Tuesday, August 18, 2009

On Maui

Things I've seen in Maui -- pictures later:
  • Snorkeling yesterday at Ulua beach, I saw an eagle ray at the edge of the reef, and chased it into deep water so I was surrounded by very deep blue -- visibility was not very good. I also saw an octopus, swimming between small coral heads. They swim with their legs stretched all in one direction. When he landed on a coral, his legs would spread around him, and he'd change color from dark brown to sandy color, making him harder to see if you hadn't been following him.
  • At the snorkel site just before LaPerouse Bay, we saw big fish, especially yellow tang which are oddly absent from the other places we have snorkeled. I saw an eel swimming between two holes. At Kamaole Sands beach across from our condo, we saw a snowflake eel.
  • Just walking in the waves near our condo, I saw a really big turtle. It looked like a rock. Then it moved.

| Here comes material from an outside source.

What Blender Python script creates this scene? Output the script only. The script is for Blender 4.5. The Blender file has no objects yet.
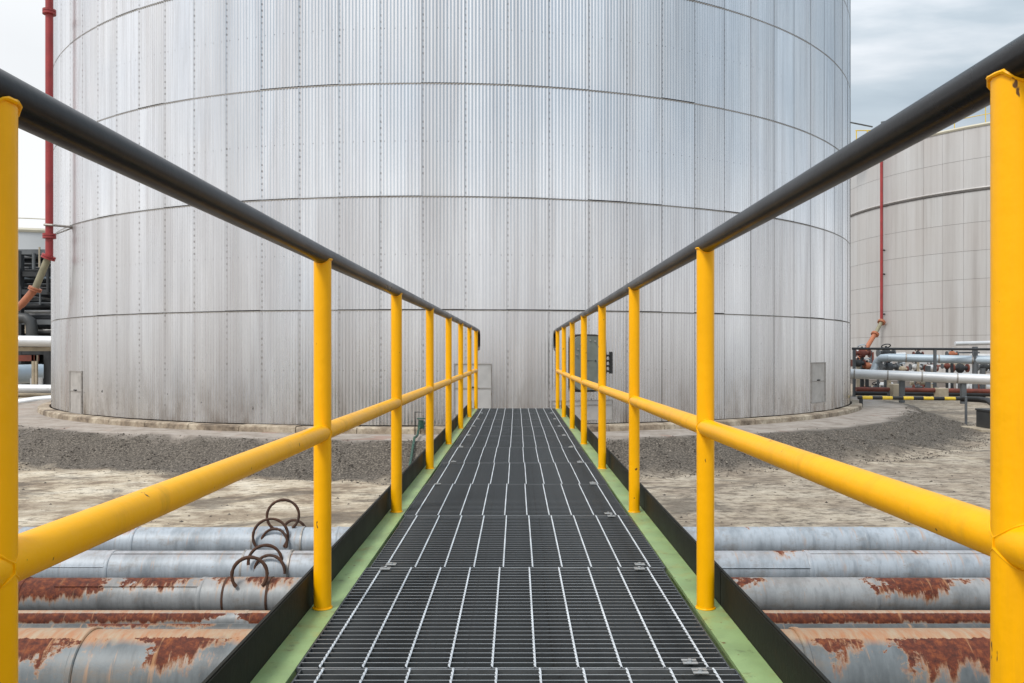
import bpy, math, random
from mathutils import Vector, Matrix
random.seed(7)
PI = math.pi
scn = bpy.context.scene
COL = scn.collection

# ------------------------------------------------------------------ camera
CZ = 2.10                      # eye height above the yard
F = 840.4                      # focal length in pixels of a 1024 px wide picture
cam_d = bpy.data.cameras.new('camera')
cam = bpy.data.objects.new('camera', cam_d); COL.objects.link(cam)
cam.location = (0, 0, CZ); cam.rotation_euler = (PI/2, 0, 0)
cam_d.sensor_width = 36; cam_d.lens = 36*F/1024
cam_d.shift_x = -4.5/1024; cam_d.shift_y = 11.5/1024
cam_d.clip_start = 0.05; cam_d.clip_end = 6000
scn.camera = cam
scn.render.resolution_x = 1024; scn.render.resolution_y = 683

# ------------------------------------------------------------------ world and sun
SUN_EL = math.radians(52); SUN_AZ = math.radians(218)      # azimuth clockwise from +Y: behind the viewer, to the left
w = bpy.data.worlds.new('World'); scn.world = w; w.use_nodes = True
nt = w.node_tree; nt.nodes.clear()
N = nt.nodes.new; L = nt.links.new
out = N('ShaderNodeOutputWorld'); bg = N('ShaderNodeBackground'); bg.inputs[1].default_value = 0.1
sky = N('ShaderNodeTexSky'); sky.sky_type = 'NISHITA'; sky.sun_disc = False
sky.sun_elevation = SUN_EL; sky.sun_rotation = SUN_AZ; sky.air_density = 1.2; sky.dust_density = 3.0
tc = N('ShaderNodeTexCoord'); mp = N('ShaderNodeMapping'); mp.inputs['Scale'].default_value = (1.2, 1.2, 4.2)
mp.inputs['Location'].default_value = (0.3, 0.2, 0.15)
nz = N('ShaderNodeTexNoise'); nz.inputs['Scale'].default_value = 1.9; nz.inputs['Detail'].default_value = 6; nz.inputs['Roughness'].default_value = 0.52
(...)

  • We went to two botanical gardens: the Garden of Eden on the Hana road, and the Kula Botanical Garden up at around 2000 feet on Haleakala. They are in different climate zones, though both tropical. Both of them have beautiful lily ponds.
  • The Garden of Eden has views of a sort of hill at the bottom of a water course, and on the high end of the stream, of a waterfall that falls into a still pond. It has many tropical food plants such as a cashew tree. It was raining a little as we walked.
  • The Kula garden has various rock formations and alongside it is a now-dry rocky water course around 100 yards across. In some man-made ponds among these rocks are captive birds including two African crowned cranes and a pair of NeNes. Some Painted Eucalyptus trees display incredible multi-colored bark. It's in a much drier area, so the plants are different -- the paths are more formal between gardens of irises, covered growing places for orchids, and a Koi pond in dammed area of a natural stream, down in a deep place that seems very tropical. Huge philodendrons grow as well as vines and palm trees.
  • Further up the mountain on a different day, we again walked in the woods quite near the entrance to Haleakala National Park, and watched the little native birds (a'apane, i'iwi...) and saw two NeNes fly. We went to the start of the Shifting Sands trail that goes into the erosion crater and past the more recent volcanic cones.
  • For the first time ever, we drove all the way around the north side of the island. The road is very narrow, but has been paved all the way (since we last tried) and is quite spectacular. There are some recent gated developments of fancy homes and ranches, and some old-time villages where ordinary people -- maybe of native stock -- live.
  • At the Iao Needle, the park was closed because of rock falls on the access road and other storm stuff from a hurricane that fizzled. Therefore, we walked in and up to the viewpoint. Walking the road allows one to appreciate the really bizarre landscape with very craggy hills covered with jungle, very new with deep vertical lines where the mountain sides seem all folded and strange. We also saw the garden commemorating various immigrant groups to Hawaii: Japanese, Philipino, Korean.